Similarly, the regulatory framework must incentivize an efficient and dynamic approach to risk management by firms. The rules governing the allocation of losses between various stakeholders - consumers, merchants, card (or other payment system) operators, and PAs/ PGs, shapes these incentives. The rules should be designed so that they a) minimize inconvenience to the consumer, and b) incentivise payment system operators and PAs/PGs to minimize the risk of loss of consumers' data and money. A stable loss allocation rule creates incentives for a dynamic approach by the firms, who continuously respond to emerging threats, and to the improved possibilities for fraud prevention that are made possible by technological change.

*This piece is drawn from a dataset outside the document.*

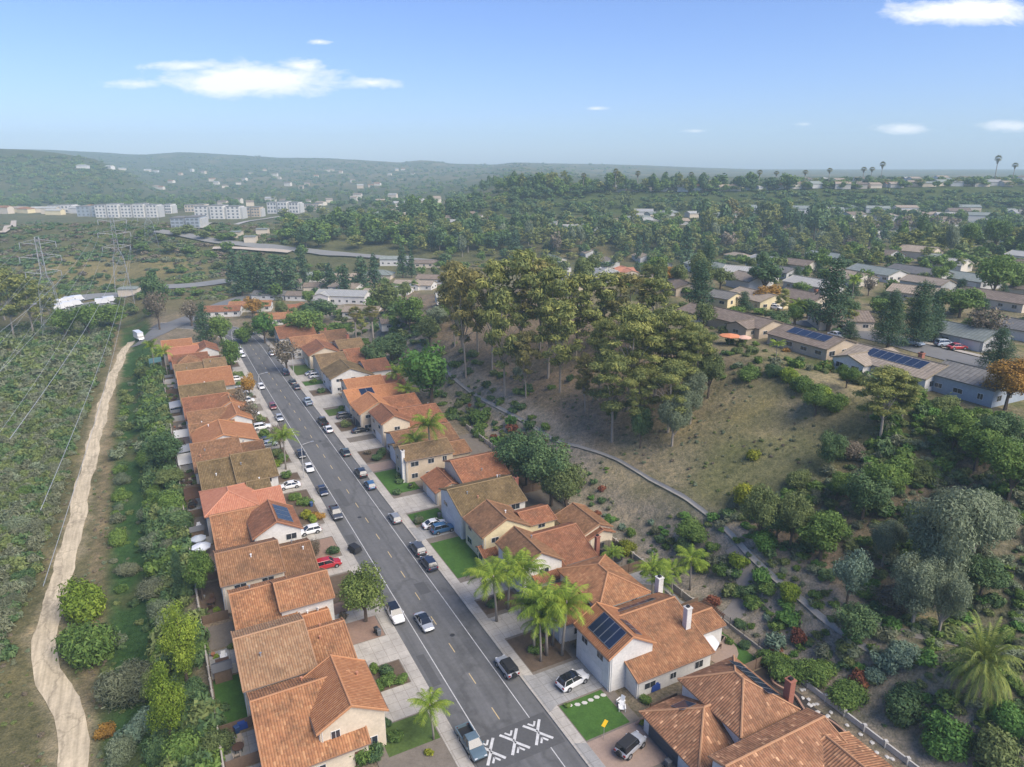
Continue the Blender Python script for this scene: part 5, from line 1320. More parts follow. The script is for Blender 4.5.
for a in ((128, 217.5, 62, 12.5, 16, .05, 4, 'white', 'long white four-storey block, second of the apartment row from the mound'), (93, 216.5, 30, 10, 15, .05, 3, 'bluegrey', 'blue-grey apartment block beside the mound'),
          (166, 213.5, 14, 8.5, 14, 0, 3, 'white', 'small white block between the two long ones'), (219, 219, 48, 12.5, 16, -.02, 4, 'white', 'long white apartment block right of the small ones'),
          (252, 217, 20, 9, 14, 0, 3, 'tan', 'tan apartment block next to the long white one'), (284, 213.5, 34, 11, 15, -.1, 3, 'white', 'bright white block at the end of the apartment row'),
          (312, 211, 18, 6.5, 13, -.1, 2, 'beige', 'low beige block past the bright white one'), (187, 228, 30, 10, 18, .12, 3, 'bluegrey', 'dark fronted block with white panels and flat white roof'),
          (62, 213, 26, 7.5, 14, .05, 2, 'white', 'low white block half hidden by the mound'), (196, 212, 22, 7, 14, 0, 2, 'beige', 'low beige block behind the dark fronted one')):
    apartments(*a)

# ------------------------------------------------------------------ pylons and their lines
def pylon(px, yb, yt, rz, label):
    p = at(px, yb); h = px_h(p, yb - yt); root = empty('power_pylon', p, rz, 1, label, 'power pylon', 'power pylons in the scrub')
    mb = MB(); bw, r = 4.6, .05
    def hw(z): return bw * (1 - z / h) ** 1.0 * .8 + .75 if z < h * .62 else .75 + (h - z) / h * .6
    lv = [0, .16, .31, .44, .54, .62, .70, .78, .86, .93, 1]
    for sx in (-1, 1):
        for sy in (-1, 1):
            mb.tube([(sx * hw(h * v), sy * hw(h * v), h * v - (.5 if v == 0 else 0)) for v in lv], r * 1.3, 4)
    for a, b in zip(lv, lv[1:]):
        za, zb = h * a, h * b; A_, B2 = hw(za), hw(zb)
        for (p1, p2) in (((-1, -1), (1, -1)), ((1, -1), (1, 1)), ((1, 1), (-1, 1)), ((-1, 1), (-1, -1))):
            mb.tube([(p1[0] * A_, p1[1] * A_, za), (p2[0] * B2, p2[1] * B2, zb)], r * .7, 3); mb.tube([(p2[0] * A_, p2[1] * A_, za), (p1[0] * B2, p1[1] * B2, zb)], r * .7, 3)
            mb.tube([(p1[0] * B2, p1[1] * B2, zb), (p2[0] * B2, p2[1] * B2, zb)], r * .7, 3)
    mb.build('lattice_mast', METAL_L, root)
    tips = []
    for v, ln in ((.64, 6.5), (.79, 7.5), (.93, 6.5)):
        for sx in (-1, 1):
            z = h * v; a = MB()
            for sy in (-1, 1):
                a.tube([(sx * .8, sy * .8, z), (sx * ln, 0, z + .9)], r, 4); a.tube([(sx * .8, sy * .8, z + 2.0), (sx * ln, 0, z + .9)], r * .8, 4)
            for k in (.3, .6): a.tube([(sx * (.8 + (ln - .8) * k), 0, z + .5), (sx * (.8 + (ln - .8) * k), 0, z + 1.7)], r * .7, 3)
            arm = a.build('cross_arm', METAL_L, root); q = MB(); q.tube([(sx * ln, 0, z + .9), (sx * ln, 0, z - 1.4)], .16, 5); q.build('insulator', METAL_L, arm)
            tips.append(Vector((sx * ln, 0, z - 1.4)))
    M_ = Matrix.Translation(p) @ Matrix.Rotation(rz, 4, 'Z')
    return [M_ @ t for t in tips]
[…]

Another way to implement better security is through tokenisation, where the card account number is masked by a single-use randomised number (or character) of the same length. With tokenisation, each card number is now represented by a token. The original number need not be stored in the databases of merchants, PAs or PGs. In January 2019, the RBI permitted card networks to offer tokenisation services to any third party app provider. The RBI should consider expanding the scope of the permitted tokenisation offerings, so that payment system intermediaries can make appropriate choices.


This paper has engaged in a deep dive into one regulation-making project at the RBI, and argued that there were critical flaws in this work. The RBI has sought to address concerns of data security in payment systems through a regulatory strategy which assumes that it possesses deep knowledge of products, technology and consumer behaviour. Policy analysis works better under a more humble approach, where it is assumed and understood that firms and their customers understand consumer preferences and technology the best.

Regulators in India wield substantial legislative, executive and judicial powers, and a substantial literature has demonstrated the repeated failures of the work taking place in these organisations. An emerging Indian jurisprudence has started questioning the working of regulators and the checks and balances surrounding the powers of officials in regulatory agencies.  These developments require regulators to demonstrate high standards of analysis and evidence before intervening into the working of the economy.  This paper shows one example of these difficulties, and serves as an example in envisioning how better legal foundations would generate improved state capacity.